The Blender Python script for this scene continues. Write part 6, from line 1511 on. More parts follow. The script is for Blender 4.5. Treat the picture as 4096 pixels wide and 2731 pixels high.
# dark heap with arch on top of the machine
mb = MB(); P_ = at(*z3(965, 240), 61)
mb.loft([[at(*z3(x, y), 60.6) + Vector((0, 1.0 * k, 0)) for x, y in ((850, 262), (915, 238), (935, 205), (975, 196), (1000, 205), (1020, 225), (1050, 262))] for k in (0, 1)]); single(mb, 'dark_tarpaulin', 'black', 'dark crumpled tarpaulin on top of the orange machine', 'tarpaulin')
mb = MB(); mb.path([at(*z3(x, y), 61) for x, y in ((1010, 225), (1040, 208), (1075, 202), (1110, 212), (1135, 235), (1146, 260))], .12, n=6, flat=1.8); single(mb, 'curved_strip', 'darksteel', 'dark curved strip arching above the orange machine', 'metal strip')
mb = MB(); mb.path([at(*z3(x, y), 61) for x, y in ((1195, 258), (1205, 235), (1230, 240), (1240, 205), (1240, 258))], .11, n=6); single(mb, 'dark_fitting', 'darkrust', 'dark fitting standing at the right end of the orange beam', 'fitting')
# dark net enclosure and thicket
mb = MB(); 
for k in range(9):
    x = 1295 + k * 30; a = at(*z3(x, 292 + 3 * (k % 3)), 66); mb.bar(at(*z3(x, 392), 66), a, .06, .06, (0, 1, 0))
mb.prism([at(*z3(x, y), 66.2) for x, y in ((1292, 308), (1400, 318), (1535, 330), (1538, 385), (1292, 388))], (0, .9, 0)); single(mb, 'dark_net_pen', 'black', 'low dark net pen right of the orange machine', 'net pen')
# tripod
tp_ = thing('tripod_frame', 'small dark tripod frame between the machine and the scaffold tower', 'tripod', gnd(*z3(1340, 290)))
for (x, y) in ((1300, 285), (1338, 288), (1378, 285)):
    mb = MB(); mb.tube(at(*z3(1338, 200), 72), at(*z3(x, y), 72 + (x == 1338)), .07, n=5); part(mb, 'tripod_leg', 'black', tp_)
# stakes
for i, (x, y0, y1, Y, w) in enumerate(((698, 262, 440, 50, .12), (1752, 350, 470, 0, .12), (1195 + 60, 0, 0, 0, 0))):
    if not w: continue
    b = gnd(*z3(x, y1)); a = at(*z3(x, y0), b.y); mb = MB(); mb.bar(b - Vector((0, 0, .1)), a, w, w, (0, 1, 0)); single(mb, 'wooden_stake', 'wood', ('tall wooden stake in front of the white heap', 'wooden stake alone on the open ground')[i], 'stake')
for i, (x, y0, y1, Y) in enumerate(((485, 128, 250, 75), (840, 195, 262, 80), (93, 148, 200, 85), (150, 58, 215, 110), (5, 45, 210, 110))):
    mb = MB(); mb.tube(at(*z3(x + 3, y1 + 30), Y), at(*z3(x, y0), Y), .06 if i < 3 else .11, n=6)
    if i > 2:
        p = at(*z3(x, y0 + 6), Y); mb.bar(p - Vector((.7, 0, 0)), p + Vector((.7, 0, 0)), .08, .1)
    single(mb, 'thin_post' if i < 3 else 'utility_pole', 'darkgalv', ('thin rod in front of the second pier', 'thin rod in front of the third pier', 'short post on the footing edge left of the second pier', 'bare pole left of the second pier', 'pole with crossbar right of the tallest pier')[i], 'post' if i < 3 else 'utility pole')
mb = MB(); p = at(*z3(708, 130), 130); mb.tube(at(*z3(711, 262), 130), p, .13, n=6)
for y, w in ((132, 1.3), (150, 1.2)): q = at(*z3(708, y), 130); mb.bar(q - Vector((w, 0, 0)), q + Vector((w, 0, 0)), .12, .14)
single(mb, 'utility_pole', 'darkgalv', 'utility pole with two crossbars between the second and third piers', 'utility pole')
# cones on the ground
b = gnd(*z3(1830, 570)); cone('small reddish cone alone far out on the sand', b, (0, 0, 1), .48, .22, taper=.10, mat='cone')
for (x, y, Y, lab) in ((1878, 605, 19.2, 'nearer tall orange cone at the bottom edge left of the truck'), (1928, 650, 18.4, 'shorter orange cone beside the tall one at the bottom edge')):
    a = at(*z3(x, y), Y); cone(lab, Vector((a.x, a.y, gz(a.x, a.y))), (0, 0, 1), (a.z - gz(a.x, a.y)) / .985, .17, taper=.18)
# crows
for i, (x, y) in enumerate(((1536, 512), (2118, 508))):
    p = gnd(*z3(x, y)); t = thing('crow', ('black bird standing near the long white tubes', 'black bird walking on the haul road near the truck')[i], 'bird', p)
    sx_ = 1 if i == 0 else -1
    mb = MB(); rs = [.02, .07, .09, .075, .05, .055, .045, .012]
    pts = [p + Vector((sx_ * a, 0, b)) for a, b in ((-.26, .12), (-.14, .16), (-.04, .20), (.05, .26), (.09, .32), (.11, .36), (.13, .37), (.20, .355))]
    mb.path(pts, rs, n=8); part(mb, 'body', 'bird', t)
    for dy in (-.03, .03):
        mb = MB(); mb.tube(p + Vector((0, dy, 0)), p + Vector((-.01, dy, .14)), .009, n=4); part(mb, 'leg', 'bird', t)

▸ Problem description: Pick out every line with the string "part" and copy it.

▸ Full output:
The Blender Python script for this scene continues. Write part 6, from line 1511 on. More parts follow. The script is for Blender 4.5. Treat the picture as 4096 pixels wide and 2731 pixels high.
    mb = MB(); mb.tube(at(*z3(1338, 200), 72), at(*z3(x, y), 72 + (x == 1338)), .07, n=5); part(mb, 'tripod_leg', 'black', tp_)
    mb.path(pts, rs, n=8); part(mb, 'body', 'bird', t)
        mb = MB(); mb.tube(p + Vector((0, dy, 0)), p + Vector((-.01, dy, .14)), .009, n=4); part(mb, 'leg', 'bird', t)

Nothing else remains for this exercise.